La prima foto di gruppo, dopo il podio sfiorato, la scatta una collega giapponese ancora in body: nessun fotografo era appostato per cogliere le emozioni di queste outsider. Martina Maggio, Alice ed Asia D'Amato, Vanessa Ferrari si stringono allo staff e sorridono come si fa, non ad un'occasione persa, ma guadagnata. Un quarto posto a squadre ai Giochi non era nei sogni della valigia di Tokyo ed è un legno che si inscrive nell'oro di una tempra che le ragazze di Enrico Casella hanno dimostrato anche ieri. Da una parte ci sono loro, alle spalle della Russia e, per il soffio di 4/10, della Gran Bretagna, terza.
Dall'altra c'è lo shock delle americane, solo seconde, dopo 10 anni di egemonia, ma soprattutto orfane di Simone Biles. Dopo il volteggio, con il suo peggior risultato in carriera, la campionessa si accascia. Rientra, solo per abbandonare definitivamente la gara. Twitterà poco dopo, rivelando tutta la sua crisi interiore e il peso schiacciante del dover vincere e dominare sempre, di non voler fare più solo ciò che gli altri si aspettano da lei e di sentirsi stressata. «Ho il peso del mondo intero sulle spalle», dice. Addio o momento di crisi? Intanto le azzurre sorridono per un risultato che è stato a lungo di bronzo. Ed ora per sempre negli annali, come l'unico podio a squadre della ginnastica azzurra, per cui bisogna risalire ad Amsterdam 1928, quando un drappello di giovanissime debuttanti, tutte di Pavia con Luigina Giavotti di nemmeno 12 anni si prese la scena e l'argento.
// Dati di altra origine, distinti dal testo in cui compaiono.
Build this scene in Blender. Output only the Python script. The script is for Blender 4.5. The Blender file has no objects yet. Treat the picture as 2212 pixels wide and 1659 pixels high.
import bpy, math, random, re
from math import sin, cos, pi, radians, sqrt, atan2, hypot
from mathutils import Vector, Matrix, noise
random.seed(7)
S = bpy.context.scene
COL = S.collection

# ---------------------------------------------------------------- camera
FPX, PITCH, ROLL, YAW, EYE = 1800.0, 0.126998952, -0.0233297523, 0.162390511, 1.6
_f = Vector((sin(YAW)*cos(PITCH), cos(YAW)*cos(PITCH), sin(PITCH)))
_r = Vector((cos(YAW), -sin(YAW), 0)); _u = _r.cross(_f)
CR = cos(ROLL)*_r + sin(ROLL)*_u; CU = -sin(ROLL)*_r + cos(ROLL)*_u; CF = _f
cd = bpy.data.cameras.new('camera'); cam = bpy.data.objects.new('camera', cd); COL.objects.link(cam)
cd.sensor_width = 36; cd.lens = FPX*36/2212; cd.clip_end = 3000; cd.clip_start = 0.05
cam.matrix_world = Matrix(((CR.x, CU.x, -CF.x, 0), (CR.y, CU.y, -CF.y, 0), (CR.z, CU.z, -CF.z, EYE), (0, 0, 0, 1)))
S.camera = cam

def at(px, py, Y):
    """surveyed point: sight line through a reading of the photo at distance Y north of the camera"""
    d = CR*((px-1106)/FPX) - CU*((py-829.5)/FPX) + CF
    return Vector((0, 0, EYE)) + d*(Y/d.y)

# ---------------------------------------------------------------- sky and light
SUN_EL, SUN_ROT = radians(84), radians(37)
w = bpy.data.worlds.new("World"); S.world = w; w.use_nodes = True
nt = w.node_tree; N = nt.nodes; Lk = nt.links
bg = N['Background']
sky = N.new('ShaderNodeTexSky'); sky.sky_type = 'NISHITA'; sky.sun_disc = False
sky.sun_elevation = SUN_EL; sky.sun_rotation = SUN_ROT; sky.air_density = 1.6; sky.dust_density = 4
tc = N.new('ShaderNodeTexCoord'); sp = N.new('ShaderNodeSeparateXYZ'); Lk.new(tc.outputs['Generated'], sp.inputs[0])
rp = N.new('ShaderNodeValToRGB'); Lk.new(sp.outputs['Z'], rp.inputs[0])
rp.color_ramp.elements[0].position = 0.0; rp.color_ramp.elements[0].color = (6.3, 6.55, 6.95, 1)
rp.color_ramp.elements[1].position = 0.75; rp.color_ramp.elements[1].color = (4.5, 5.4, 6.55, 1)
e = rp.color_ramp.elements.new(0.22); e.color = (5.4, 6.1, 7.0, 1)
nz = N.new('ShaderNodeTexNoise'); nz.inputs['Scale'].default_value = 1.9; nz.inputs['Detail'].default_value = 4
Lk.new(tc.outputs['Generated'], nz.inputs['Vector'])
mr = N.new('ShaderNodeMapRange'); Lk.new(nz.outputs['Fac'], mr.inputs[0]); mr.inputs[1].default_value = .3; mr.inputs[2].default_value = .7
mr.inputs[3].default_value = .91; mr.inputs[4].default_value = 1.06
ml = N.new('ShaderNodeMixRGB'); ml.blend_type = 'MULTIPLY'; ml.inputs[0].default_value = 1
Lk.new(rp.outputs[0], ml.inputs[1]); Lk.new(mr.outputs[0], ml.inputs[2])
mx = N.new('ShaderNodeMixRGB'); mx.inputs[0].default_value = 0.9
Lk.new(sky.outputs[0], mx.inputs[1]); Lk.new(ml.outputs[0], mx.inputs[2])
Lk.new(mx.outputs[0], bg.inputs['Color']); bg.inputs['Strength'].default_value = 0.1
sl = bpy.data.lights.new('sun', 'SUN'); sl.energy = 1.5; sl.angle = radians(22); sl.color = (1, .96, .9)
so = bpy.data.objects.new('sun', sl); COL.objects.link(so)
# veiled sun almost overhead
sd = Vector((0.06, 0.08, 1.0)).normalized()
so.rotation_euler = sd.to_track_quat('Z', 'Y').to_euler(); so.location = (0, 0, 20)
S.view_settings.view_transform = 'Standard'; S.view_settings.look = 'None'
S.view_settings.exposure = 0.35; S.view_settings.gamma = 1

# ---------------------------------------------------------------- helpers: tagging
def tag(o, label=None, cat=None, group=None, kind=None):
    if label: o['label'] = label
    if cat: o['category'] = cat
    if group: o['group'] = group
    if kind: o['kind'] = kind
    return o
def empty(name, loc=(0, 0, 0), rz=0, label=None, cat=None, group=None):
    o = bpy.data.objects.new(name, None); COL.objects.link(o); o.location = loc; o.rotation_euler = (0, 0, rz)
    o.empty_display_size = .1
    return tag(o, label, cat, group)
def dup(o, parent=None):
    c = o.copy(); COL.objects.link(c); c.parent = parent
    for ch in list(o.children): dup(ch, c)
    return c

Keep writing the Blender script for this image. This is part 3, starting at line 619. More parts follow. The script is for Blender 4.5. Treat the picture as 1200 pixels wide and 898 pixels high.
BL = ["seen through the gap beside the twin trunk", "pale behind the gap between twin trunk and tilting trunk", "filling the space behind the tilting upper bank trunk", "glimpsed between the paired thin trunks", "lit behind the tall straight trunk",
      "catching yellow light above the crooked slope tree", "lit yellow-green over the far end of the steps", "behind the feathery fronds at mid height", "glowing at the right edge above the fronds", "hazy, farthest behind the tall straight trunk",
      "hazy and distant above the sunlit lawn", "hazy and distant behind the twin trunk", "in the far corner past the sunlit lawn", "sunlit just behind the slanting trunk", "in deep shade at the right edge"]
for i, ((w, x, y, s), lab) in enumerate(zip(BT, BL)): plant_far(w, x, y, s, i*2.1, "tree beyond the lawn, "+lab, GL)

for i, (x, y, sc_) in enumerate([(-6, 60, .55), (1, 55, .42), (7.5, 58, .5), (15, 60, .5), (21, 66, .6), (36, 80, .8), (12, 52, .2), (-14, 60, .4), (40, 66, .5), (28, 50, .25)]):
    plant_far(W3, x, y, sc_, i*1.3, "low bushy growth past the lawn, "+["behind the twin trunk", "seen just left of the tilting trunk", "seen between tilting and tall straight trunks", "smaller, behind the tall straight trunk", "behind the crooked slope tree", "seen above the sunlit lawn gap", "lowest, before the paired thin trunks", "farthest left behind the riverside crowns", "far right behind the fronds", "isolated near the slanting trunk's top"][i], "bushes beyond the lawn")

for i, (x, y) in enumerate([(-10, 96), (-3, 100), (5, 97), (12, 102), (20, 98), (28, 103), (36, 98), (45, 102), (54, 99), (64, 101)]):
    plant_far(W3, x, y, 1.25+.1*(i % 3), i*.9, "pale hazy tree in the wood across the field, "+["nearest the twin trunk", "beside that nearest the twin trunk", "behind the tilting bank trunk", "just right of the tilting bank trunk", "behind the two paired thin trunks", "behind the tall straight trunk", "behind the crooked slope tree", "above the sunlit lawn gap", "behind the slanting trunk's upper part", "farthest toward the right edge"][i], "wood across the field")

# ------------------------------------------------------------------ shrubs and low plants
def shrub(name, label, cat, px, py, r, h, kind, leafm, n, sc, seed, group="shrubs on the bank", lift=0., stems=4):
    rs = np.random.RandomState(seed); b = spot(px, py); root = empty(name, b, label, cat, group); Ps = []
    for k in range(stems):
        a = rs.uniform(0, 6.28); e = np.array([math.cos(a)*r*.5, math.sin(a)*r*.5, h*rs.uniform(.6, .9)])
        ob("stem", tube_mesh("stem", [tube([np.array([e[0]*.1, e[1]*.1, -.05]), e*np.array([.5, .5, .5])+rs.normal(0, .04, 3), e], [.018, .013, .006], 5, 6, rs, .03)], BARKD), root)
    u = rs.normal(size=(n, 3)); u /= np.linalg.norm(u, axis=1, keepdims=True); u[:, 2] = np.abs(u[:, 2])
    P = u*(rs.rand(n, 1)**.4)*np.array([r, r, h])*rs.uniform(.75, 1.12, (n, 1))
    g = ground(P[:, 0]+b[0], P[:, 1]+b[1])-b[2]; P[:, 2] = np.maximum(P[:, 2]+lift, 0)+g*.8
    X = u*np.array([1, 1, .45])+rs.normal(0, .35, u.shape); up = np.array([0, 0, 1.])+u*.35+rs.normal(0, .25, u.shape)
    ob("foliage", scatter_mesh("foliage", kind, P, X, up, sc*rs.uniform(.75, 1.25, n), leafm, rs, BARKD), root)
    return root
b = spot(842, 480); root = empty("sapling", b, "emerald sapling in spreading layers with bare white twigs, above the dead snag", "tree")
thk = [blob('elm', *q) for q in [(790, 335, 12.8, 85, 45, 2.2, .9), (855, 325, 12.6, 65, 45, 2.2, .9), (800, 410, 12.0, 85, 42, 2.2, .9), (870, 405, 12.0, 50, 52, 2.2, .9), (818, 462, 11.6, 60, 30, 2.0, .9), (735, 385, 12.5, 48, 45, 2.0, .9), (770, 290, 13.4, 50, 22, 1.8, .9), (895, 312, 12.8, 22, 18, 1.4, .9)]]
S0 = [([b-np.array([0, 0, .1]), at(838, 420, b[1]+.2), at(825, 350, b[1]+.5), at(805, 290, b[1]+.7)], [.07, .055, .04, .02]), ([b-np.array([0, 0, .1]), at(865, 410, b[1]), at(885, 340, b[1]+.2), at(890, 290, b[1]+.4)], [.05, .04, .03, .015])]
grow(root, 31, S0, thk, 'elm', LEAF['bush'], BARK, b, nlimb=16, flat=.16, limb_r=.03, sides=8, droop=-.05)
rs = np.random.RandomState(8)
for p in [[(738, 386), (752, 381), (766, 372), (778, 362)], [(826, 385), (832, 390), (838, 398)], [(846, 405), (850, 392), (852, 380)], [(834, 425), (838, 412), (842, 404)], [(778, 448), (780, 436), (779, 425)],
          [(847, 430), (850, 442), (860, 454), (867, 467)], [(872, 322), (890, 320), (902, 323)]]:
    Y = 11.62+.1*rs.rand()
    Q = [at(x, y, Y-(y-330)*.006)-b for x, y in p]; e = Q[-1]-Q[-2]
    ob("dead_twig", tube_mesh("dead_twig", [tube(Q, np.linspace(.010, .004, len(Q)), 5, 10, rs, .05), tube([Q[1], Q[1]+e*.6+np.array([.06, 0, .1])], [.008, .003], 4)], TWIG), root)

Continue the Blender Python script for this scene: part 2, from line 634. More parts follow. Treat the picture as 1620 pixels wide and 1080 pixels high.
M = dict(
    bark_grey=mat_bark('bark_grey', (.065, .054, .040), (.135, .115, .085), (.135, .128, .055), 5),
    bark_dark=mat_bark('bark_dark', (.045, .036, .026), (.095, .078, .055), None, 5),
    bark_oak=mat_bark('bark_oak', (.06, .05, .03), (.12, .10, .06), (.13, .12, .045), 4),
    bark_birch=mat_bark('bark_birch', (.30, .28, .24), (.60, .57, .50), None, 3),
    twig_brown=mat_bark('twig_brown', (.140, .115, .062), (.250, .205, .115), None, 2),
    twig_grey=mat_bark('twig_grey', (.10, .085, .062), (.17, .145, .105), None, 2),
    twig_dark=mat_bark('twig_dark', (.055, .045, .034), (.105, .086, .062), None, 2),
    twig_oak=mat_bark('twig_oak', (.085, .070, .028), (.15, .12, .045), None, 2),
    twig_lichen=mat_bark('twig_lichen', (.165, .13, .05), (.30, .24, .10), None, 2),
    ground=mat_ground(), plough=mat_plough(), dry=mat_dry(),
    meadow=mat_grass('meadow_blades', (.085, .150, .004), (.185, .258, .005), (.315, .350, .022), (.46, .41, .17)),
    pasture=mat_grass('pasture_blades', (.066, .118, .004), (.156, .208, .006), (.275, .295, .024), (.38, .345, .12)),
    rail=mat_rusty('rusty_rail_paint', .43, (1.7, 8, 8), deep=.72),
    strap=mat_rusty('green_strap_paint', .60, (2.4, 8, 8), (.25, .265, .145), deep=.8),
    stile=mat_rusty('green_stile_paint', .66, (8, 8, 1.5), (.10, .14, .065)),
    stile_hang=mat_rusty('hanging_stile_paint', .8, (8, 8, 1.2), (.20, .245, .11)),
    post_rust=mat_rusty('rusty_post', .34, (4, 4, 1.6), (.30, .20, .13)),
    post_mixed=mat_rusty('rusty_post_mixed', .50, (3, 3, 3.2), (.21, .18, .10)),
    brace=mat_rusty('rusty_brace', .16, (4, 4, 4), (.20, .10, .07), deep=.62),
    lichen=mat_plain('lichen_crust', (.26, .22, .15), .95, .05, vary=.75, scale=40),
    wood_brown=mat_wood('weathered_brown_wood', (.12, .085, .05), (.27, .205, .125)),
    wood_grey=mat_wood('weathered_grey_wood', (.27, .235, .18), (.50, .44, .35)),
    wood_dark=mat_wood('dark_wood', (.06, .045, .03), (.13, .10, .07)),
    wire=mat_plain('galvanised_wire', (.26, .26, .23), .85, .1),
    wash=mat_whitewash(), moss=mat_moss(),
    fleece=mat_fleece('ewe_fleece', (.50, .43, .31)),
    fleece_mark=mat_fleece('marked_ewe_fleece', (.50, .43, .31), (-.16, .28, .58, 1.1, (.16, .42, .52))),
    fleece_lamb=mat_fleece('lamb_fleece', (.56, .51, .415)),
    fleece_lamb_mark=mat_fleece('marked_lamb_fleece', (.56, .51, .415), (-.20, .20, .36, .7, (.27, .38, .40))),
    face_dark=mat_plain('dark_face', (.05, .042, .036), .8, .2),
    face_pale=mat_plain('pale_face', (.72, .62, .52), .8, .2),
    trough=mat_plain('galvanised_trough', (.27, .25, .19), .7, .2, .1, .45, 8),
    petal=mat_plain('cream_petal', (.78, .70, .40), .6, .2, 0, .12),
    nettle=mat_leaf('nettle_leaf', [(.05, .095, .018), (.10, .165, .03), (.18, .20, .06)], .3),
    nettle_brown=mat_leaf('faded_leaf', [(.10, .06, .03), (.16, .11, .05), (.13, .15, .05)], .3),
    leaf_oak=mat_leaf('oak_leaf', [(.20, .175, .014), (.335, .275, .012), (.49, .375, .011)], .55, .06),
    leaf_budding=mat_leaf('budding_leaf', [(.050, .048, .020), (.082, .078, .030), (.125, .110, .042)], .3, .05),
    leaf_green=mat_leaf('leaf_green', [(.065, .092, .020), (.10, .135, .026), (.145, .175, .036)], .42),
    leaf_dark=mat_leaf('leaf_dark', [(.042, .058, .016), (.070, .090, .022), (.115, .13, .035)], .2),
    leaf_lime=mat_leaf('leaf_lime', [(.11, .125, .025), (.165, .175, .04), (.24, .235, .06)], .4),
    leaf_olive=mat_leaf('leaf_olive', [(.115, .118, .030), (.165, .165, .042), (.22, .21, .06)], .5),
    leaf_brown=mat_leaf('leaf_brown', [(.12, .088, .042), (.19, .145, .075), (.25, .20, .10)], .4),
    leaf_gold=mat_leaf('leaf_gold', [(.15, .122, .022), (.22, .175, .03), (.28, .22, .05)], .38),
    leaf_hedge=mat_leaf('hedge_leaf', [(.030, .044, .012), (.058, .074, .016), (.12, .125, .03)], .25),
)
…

Eppure la ginnastica artistica è soprattutto fatica individuale: ognuna per se, come dimostrano i tormenti di Biles.
Poi c'è Vanessa Ferrari, alla sua quarta olimpiade e al suo terzo legno a cinque cerchi: «Eccone un altro!». È lei, con Federica Pellegrini, l'altra divina 30enne azzurra di queste olimpiadi che lotterà al corpo libero, il 2 agosto, per un posto da highlander, si spera, sportivamente, ancora con la Biles che alla prima rotazione, qualche giorno fa, le era già rimasta dietro. Ieri, però, Vanessa è stata il motore Ferrari di un grande team: perfetta al copro libero con 14.100, precisa al volteggio, passa il testimone a Martina Maggio e alle gemelle D'Amato. Le farfalle d'acciaio scalano posizioni. Martina Maggio, 20 anni due giorni fa, è al debutto ai Cinque cerchi. Le sue gambe sono fasciate da lunghe bende come i guerrieri antichi: «L'importante è non aver fatto errori». Perché anche quando alla trave tocca ad Alice D'Amato, tutte sanno che servirebbe un altro piccolo miracolo per difendere quel terzo posto parziale.
Ma la trave rappresenta i 10 centimetri più ostici di ogni ginnasta. Le azzurre fanno semplicemente tutto quello che devono. E forse è questo il modo migliore di restare, magari, giù dal podio ma, in fondo, di affrontare la vita.